[Entries taken from a collection]

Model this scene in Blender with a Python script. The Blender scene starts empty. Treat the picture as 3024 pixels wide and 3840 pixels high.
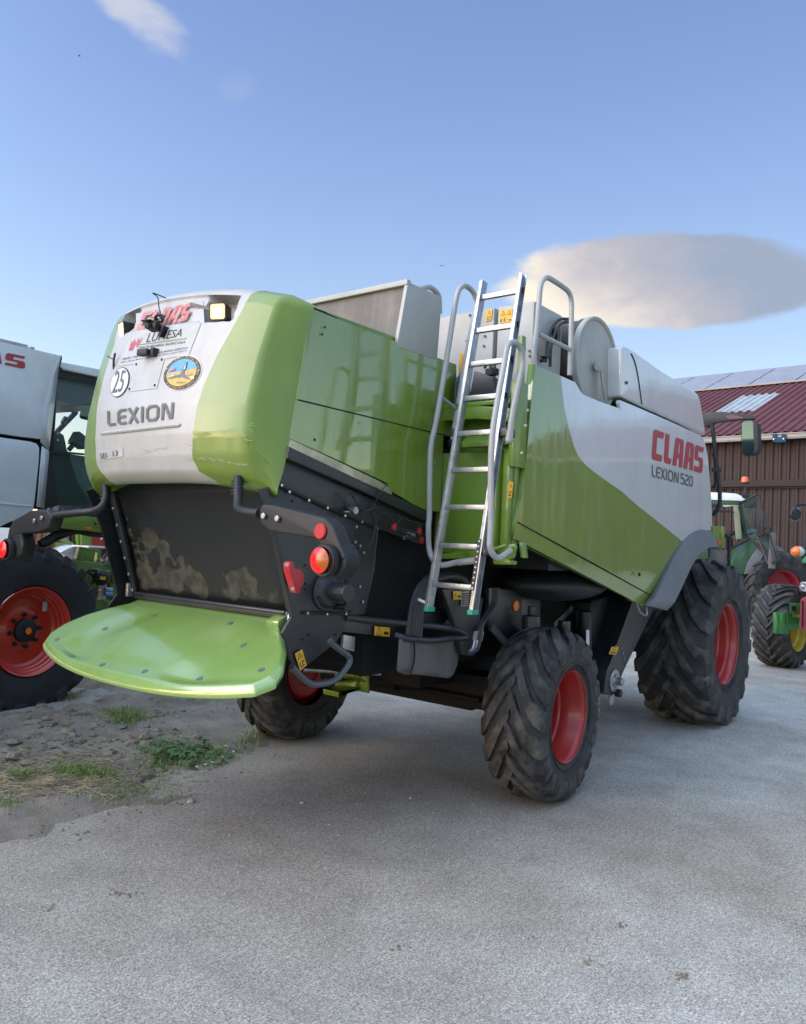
import bpy, bmesh, math, random
import numpy as np
from mathutils import Vector, Matrix
from mathutils.geometry import delaunay_2d_cdt
random.seed(7)
rad = math.radians
SC = bpy.context.scene
COL = SC.collection
# ------------------------------------------------------------------ camera
PXF, PITCH, ROLL, CAMH, YAW, CX, CY = 3017.632, 0.037336, 0.045959, 1.834, 0.667042, -5.460, -4.097
Fv = np.array([math.cos(YAW)*math.cos(PITCH), math.sin(YAW)*math.cos(PITCH), math.sin(PITCH)])
R0 = np.cross(Fv, [0, 0, 1]); R0 /= np.linalg.norm(R0); U0 = np.cross(R0, Fv)
Rv = R0*math.cos(ROLL)+U0*math.sin(ROLL); Uv = -R0*math.sin(ROLL)+U0*math.cos(ROLL)
CC = np.array([CX, CY, CAMH])
cd = bpy.data.cameras.new('camera'); co = bpy.data.objects.new('camera', cd); COL.objects.link(co)
cd.sensor_fit = 'HORIZONTAL'; cd.sensor_width = 36; cd.lens = 36*PXF/3024; cd.clip_start = .05; cd.clip_end = 3000
m3 = Matrix(((Rv[0], Uv[0], -Fv[0]), (Rv[1], Uv[1], -Fv[1]), (Rv[2], Uv[2], -Fv[2])))
co.matrix_world = Matrix.Translation(Vector(CC)) @ m3.to_4x4()
SC.camera = co
# measuring helpers: where a sight line of the survey picture meets a plane of the real scene
KK = 3024/1708
def ray(px, py): return Fv+Rv*(px*KK-1512)/PXF-Uv*(py*KK-1920)/PXF
def at(p, ax, val, fr=None):
    d = ray(*p); c = CC
    if fr is not None:
        (ox, oy, oz), a = fr; ca, sa = math.cos(-a), math.sin(-a)
        M = np.array([[ca, -sa, 0], [sa, ca, 0], [0, 0, 1]]); d = M@d; c = M@(CC-np.array([ox, oy, oz]))
    i = 'xyz'.index(ax); t = (val-c[i])/d[i]
    return tuple(float(v) for v in c+t*d)
def atplane(p, p0, n):
    d = ray(*p); n = np.array(n, float); t = ((np.array(p0)-CC)@n)/(d@n); return tuple(float(v) for v in CC+t*d)
def zoomer(x0, y0, s): return lambda u, v: (x0+s*u, y0+s*v)
Z1 = zoomer(141.2, 564.8, .3307); Z2 = zoomer(564.8, 564.8, .3307); Z3 = zoomer(1073.1, 564.8, .3307)
Z4 = zoomer(0, 1016.7, .3307); Z5 = zoomer(508.3, 1016.7, .3307); Z6 = zoomer(960.2, 1073.1, .3307)
Z7 = zoomer(1369.1, 734.2, .3644); Z8 = zoomer(0, 677.8, .3904); Z9 = zoomer(0, 677.8, .2083)
Z10 = zoomer(1482, 762.5, .1562); Z11 = zoomer(1482, 1016.7, .1953); Z12 = zoomer(84.7, 1073.1, .1488)
Z13 = zoomer(706, 1214.3, .1984); Z14 = zoomer(169.4, 593, .1984)
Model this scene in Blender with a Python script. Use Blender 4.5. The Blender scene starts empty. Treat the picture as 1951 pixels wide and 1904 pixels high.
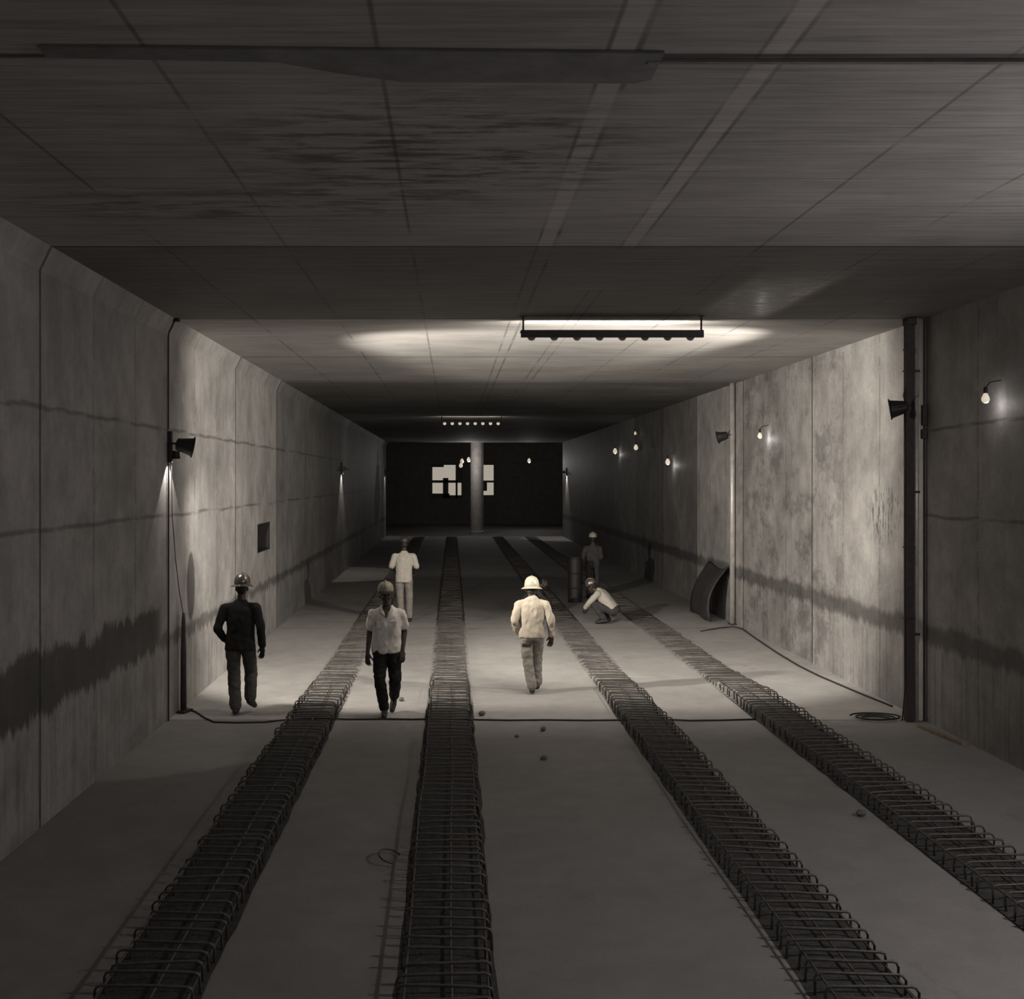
import bpy, bmesh, math, random
from mathutils import Vector, Matrix, noise, Euler
random.seed(7)
S = bpy.context.scene
COL = S.collection
PI = math.pi

# ------------------------------------------------------------------ camera
FPX, CX, CY, CAMZ = 2200.0, 862.0, 915.0, 3.05      # focal length and vanishing point on the 1951x1904 frame
cam_d = bpy.data.cameras.new('camera'); cam = bpy.data.objects.new('camera', cam_d); COL.objects.link(cam)
cam.location = (0, 0, CAMZ); cam.rotation_euler = (PI / 2, 0, 0)
cam_d.sensor_fit = 'HORIZONTAL'; cam_d.sensor_width = 36.0
cam_d.lens = 36.0 * FPX / 1951.0
cam_d.shift_x = (975.5 - CX) / 1951.0
cam_d.shift_y = -(952.0 - CY) / 1951.0
cam_d.clip_end = 300
S.camera = cam
S.view_settings.view_transform = 'Standard'
S.view_settings.look = 'None'
S.view_settings.gamma = 1.0
S.view_settings.use_curve_mapping = False
S.view_settings.exposure = 0.0

# ------------------------------------------------------------------ daylight outside the far end of the tunnel
W = bpy.data.worlds.new('daylight'); S.world = W; W.use_nodes = True
bg = W.node_tree.nodes['Background']
bg.inputs['Color'].default_value = (1.0, 0.90, 0.74, 1); bg.inputs['Strength'].default_value = 0.38

# lamp powers (W), used by the lamp builders below
P_BATTEN, P_FAR_BATTEN = 50.0, 6.0
P_FLOOD, P_FLOOD_LEFT, P_FLOOD_FAR = 1500.0, 2150.0, 14.0
P_HOOD, P_HOOD_FAR = 36.0, 34.0
P_BULB, P_BULB_NEAR = 2.0, 280.0

# main dimensions
XL, XR, ZC = -3.613, 5.987, 5.097
D = 14.667                      # the construction joint where the lit part begins
SEG = 4.55
Y0, Y1 = -16.0, 62.7            # tunnel ends
YH = 80.0                       # end wall of the dark hall beyond

# ------------------------------------------------------------------ helpers
def link(name, mesh, mat=None, parent=None, loc=(0, 0, 0), rot=(0, 0, 0)):
    o = bpy.data.objects.new(name, mesh); COL.objects.link(o)
    if mat is not None and mesh is not None and not mesh.materials:
        mesh.materials.append(mat)
    if parent: o.parent = parent
    o.location = loc; o.rotation_euler = rot
    return o

def tag(o, label=None, cat=None, group=None, kind=None):
    if label: o['label'] = label
    if cat: o['category'] = cat
    if group: o['group'] = group
    if kind: o['kind'] = kind
    return o

def empty(name, loc, label=None, cat=None, group=None, rz=0.0):
    o = bpy.data.objects.new(name, None); COL.objects.link(o)
    o.empty_display_size = 0.2; o.location = loc; o.rotation_euler = (0, 0, rz)
    return tag(o, label, cat, group)

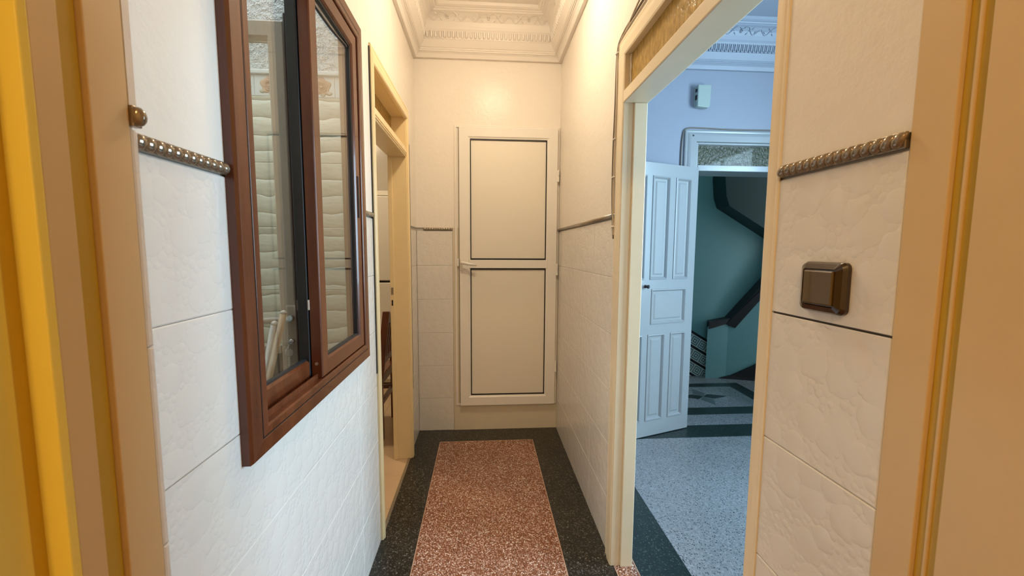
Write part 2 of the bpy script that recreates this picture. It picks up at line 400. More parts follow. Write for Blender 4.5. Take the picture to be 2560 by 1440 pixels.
w = MB(); wall_boxes(w, 'y', D, D+.006, XL, XR, ZD1-.002, 2.96)
w.build('plaster', M_plaster, WALL_F, label='glossy cream painted upper wall')
MB().box(-.218, XR, D+.001, D+.006, 0, ZD1-.002).build('render_patch', M_smooth, WALL_F, label='smooth cream render below the cupboard door')
tile_wall(WALL_F, 'F', D+.006, [(XL, -.220, [], 0, ZT)])

# ------------------------------------------------------------------ ceiling and cornice
struct('ceiling', MB().box(XL-.02, XR+.02, .40, D+.02, 2.945, 3.02), M_ceil, 'flat cream corridor ceiling inside the cornice', 'ceiling')
CPROF = [(0, 2.668), (.022, 2.668), (.026, 2.676), (.034, 2.690), (.046, 2.700), (.050, 2.700), (.050, 2.708), (.056, 2.709), (.056, 2.716), (.062, 2.72),
         (.088, 2.758), (.080, 2.764), (.090, 2.812), (.096, 2.822), (.098, 2.838), (.106, 2.862), (.120, 2.884), (.142, 2.900), (.158, 2.905), (.158, 2.913), (.166, 2.915), (.170, 2.921),
         (.178, 2.921), (.190, 2.928), (.194, 2.946), (-.004, 2.946)]
def cornice(x0, x1, y0, y1, mat, name, label, sides, eggstep=.0205, dz=0, ornament=True):
    mb = MB().ring_frame(x0, x1, y0, y1, [(i, d+dz) for i, d in CPROF], lambda u, v, d: (u, v, d))
    root = struct(name, mb, mat, label, 'cornice')
    # egg blocks (local: x along, y up the slope, z out)
    e = MB()
    def arc(sc_, z): return [(sc_*a, sc_*b if b < 0 else b, z) for a, b in ((-.0082, .021), (-.0085, -.006), (-.006, -.016), (0, -.020), (.006, -.016), (.0085, -.006), (.0082, .021))]
    e.loft([arc(1, -.004), arc(1, .004), arc(.8, .0095), arc(.45, .012)])
    egg = e.mesh('egg', mat, False)
    d = MB().prism([(-.0022, -.025), (.0022, -.025), (.0026, .024), (-.0026, .024)], 'z', -.004, .009).mesh('dart', mat)
    for side in sides:
        if side in 'FN': a0, a1 = x0+.09, x1-.09
        else: a0, a1 = y0+.09, y1-.09
        n = int((a1-a0)/.0285); st = (a1-a0)/n
        tilt = math.atan2(.010, .048)
        for i in range(n):
            for me, off in ((egg, .5), (d, 0)):
                u = a0+(i+off)*st; ins, z = .0835, 2.788+dz
                o = bpy.data.objects.new(me.name.split('.')[0], me); C.objects.link(o)
                if side == 'F': M = Matrix(((1, 0, 0, u), (0, 0, -1, y1-ins), (0, 1, 0, z), (0, 0, 0, 1)))
                elif side == 'L': M = Matrix(((0, 0, 1, x0+ins), (1, 0, 0, u), (0, 1, 0, z), (0, 0, 0, 1)))
                elif side == 'R': M = Matrix(((0, 0, -1, x1-ins), (-1, 0, 0, u), (0, 1, 0, z), (0, 0, 0, 1)))
                M = M @ Matrix.Rotation(tilt, 4, 'X')
                o.location = M.to_translation(); o.rotation_euler = M.to_euler(); adopt(o, root)
    # scroll and flower relief lying in the cove
    def cove(t):                                    # t 0..1 bottom to top of the cove -> inset, z
        pts = [(.098, 2.832), (.106, 2.862), (.120, 2.884), (.142, 2.900), (.156, 2.905)]
        s = t*4; i = min(int(s), 3); f = s-i
        return pts[i][0]*(1-f)+pts[i+1][0]*f, pts[i][1]*(1-f)+pts[i+1][1]*f+dz
    if ornament:
        for side in sides:
            L0, L1 = ((x0, x1) if side in 'F' else (y0, y1))
            def at(u, t, lift=.002):
                ins, z = cove(max(0, min(1, t))); z -= lift*.8; ins += lift*.6
                return {'F': (u, y1-ins, z), 'L': (x0+ins, u, z), 'R': (x1-ins, u, z)}[side]
            c = (L0+L1)/2; mb = MB(); k = 0
            cs = [c+j*.27 for j in range(-6, 7) if L0+.2 < c+j*.27 < L1-.2]
            for cc in cs:
                for sgn in (-1, 1):
                    pts = [at(cc+sgn*(.012+.118*q), .55+.32*math.sin(q*PI*2+.4)*(1-q*.4)) for q in [i/14 for i in range(15)]]
                    mb.tube(pts, [.0018+.002*math.sin(PI*i/14) for i in range(15)], 6)
                    for q, tt in ((.03, .75), (.05, .5), (.035, .3), (.07, .62), (.095, .4)):
                        p = Vector(at(cc+sgn*q, tt)); p2 = Vector(at(cc+sgn*(q+.014), tt+.14)); mb.tube([p, (p+p2)/2, p2], [.001, .0042, .0008], 6)
            mb.build('scroll_relief', mat, root, smooth=True)
            for cc in cs:
                f = MB()
                for j in range(6):
                    a = 2*PI*j/6; p = Vector(at(cc+.011*math.cos(a), .55+.16*math.sin(a))); q = Vector(at(cc+.003*math.cos(a), .55+.05*math.sin(a), .005)); f.tube([p, (p+q)/2, q], [.0015, .005, .002], 6)
                f.build('flower_relief', mat, root, smooth=True)
    return root
cornice(XL, XR, .505, D, M_ceil, 'trim_1', 'cream moulded plaster cornice round the corridor ceiling', 'FLR')

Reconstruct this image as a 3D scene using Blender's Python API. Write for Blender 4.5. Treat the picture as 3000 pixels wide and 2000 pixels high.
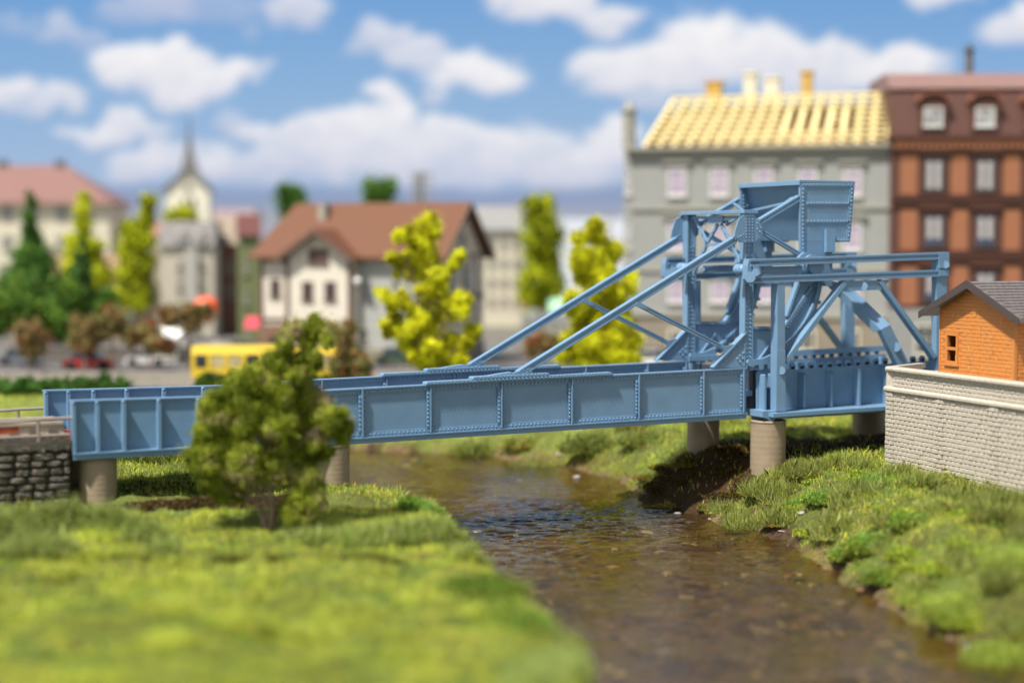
import bpy, math, random
import numpy as np
from mathutils import Vector, Matrix
random.seed(7); rng = np.random.default_rng(11)
S = bpy.context.scene
for o in list(bpy.data.objects): bpy.data.objects.remove(o)
C = S.collection
R = math.radians
S.unit_settings.system = 'METRIC'; S.unit_settings.scale_length = 0.01      # a table-top model railway: 1 unit = 1 cm

# ------------------------------------------------------------------ camera
CAMZ = 11.0; PITCH = math.atan(290/5000); F = 5000.0
cd = bpy.data.cameras.new('camera'); cam = bpy.data.objects.new('camera', cd); C.objects.link(cam)
cam.location = (0, 0, CAMZ); cam.rotation_euler = (math.pi/2-PITCH, 0, 0)
cd.sensor_width = 360; cd.lens = 600; cd.clip_start = 1; cd.clip_end = 2000
cd.dof.use_dof = True; cd.dof.focus_distance = 66.5; cd.dof.aperture_fstop = 0.70; cd.dof.aperture_blades = 0
S.camera = cam
S.render.resolution_x = 1024; S.render.resolution_y = 682
# ------------------------------------------------------------------ light
SUN_EL = R(60); SUN_AZ = Vector((-0.72, -0.70))     # from the left, a little from the camera side
world = bpy.data.worlds.new('World'); S.world = world; world.use_nodes = True
nt = world.node_tree; bg = nt.nodes['Background']
sky = nt.nodes.new('ShaderNodeTexSky'); sky.sky_type = 'NISHITA'; sky.sun_disc = False
sky.sun_elevation = SUN_EL; sky.sun_rotation = math.atan2(SUN_AZ.x, SUN_AZ.y)
hs = nt.nodes.new('ShaderNodeHueSaturation'); hs.inputs['Saturation'].default_value = 0.35
nt.links.new(sky.outputs[0], hs.inputs['Color']); nt.links.new(hs.outputs[0], bg.inputs[0])
bg.inputs[1].default_value = 0.095
sd = bpy.data.lights.new('sun', 'SUN'); sun = bpy.data.objects.new('sun', sd); C.objects.link(sun)
sd.energy = 5.0; sd.angle = R(3); sd.color = (1.0, 0.95, 0.87)
az = SUN_AZ.normalized()
sdir = Vector((az.x*math.cos(SUN_EL), az.y*math.cos(SUN_EL), math.sin(SUN_EL)))
sun.rotation_euler = sdir.to_track_quat('Z', 'Y').to_euler(); sun.location = (0, 0, 120)
S.view_settings.view_transform = 'Standard'; S.view_settings.look = 'None'
S.view_settings.exposure = 0.60; S.view_settings.gamma = 1
S.render.engine = 'CYCLES'; S.cycles.max_bounces = 8; S.cycles.transparent_max_bounces = 8

# ------------------------------------------------------------------ geometry from sight lines
def ray(px, py):
    d = Vector(((px-1500)/F, 1.0, -(py-1000)/F))
    return Vector((d.x, math.cos(PITCH)*d.y + math.sin(PITCH)*d.z, -math.sin(PITCH)*d.y + math.cos(PITCH)*d.z))
CP = Vector((0, 0, CAMZ))
def at(px, py, Y):
    d = ray(px, py); return CP + d*(Y/d.y)
def at_z(px, py, z):
    d = ray(px, py); return CP + d*((z-CAMZ)/d.z)
class Frame:                      # an upright plane with its own origin and heading
    def __init__(s, o, yaw):
        s.o = Vector(o); s.yaw = yaw
        s.U = Vector((math.cos(yaw), math.sin(yaw), 0)); s.V = Vector((-math.sin(yaw), math.cos(yaw), 0))
    def p(s, px, py, v=0.0):      # pixel -> local point on the plane v
        d = ray(px, py); n = s.V
        t = (s.o + n*v - CP).dot(n)/d.dot(n); w = CP + d*t - s.o
        return Vector((w.dot(s.U), v, w.z))
    def pu(s, px, py, u):
        d = ray(px, py); n = s.U
        t = (s.o + n*u - CP).dot(n)/d.dot(n); w = CP + d*t - s.o
        return Vector((u, w.dot(s.V), w.z))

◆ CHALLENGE
Everything from the line containing "Write part 2" down to the line containing "tile_wall(WALL_F, 'F', D+.006, [(XL, -.220, [], 0, ZT)])" should be retyped exactly, both lines included, and nothing more.

◆ FULL RESPONSE
Write part 2 of the bpy script that recreates this picture. It picks up at line 400. More parts follow. Write for Blender 4.5. Take the picture to be 2560 by 1440 pixels.
w = MB(); wall_boxes(w, 'y', D, D+.006, XL, XR, ZD1-.002, 2.96)
w.build('plaster', M_plaster, WALL_F, label='glossy cream painted upper wall')
MB().box(-.218, XR, D+.001, D+.006, 0, ZD1-.002).build('render_patch', M_smooth, WALL_F, label='smooth cream render below the cupboard door')
tile_wall(WALL_F, 'F', D+.006, [(XL, -.220, [], 0, ZT)])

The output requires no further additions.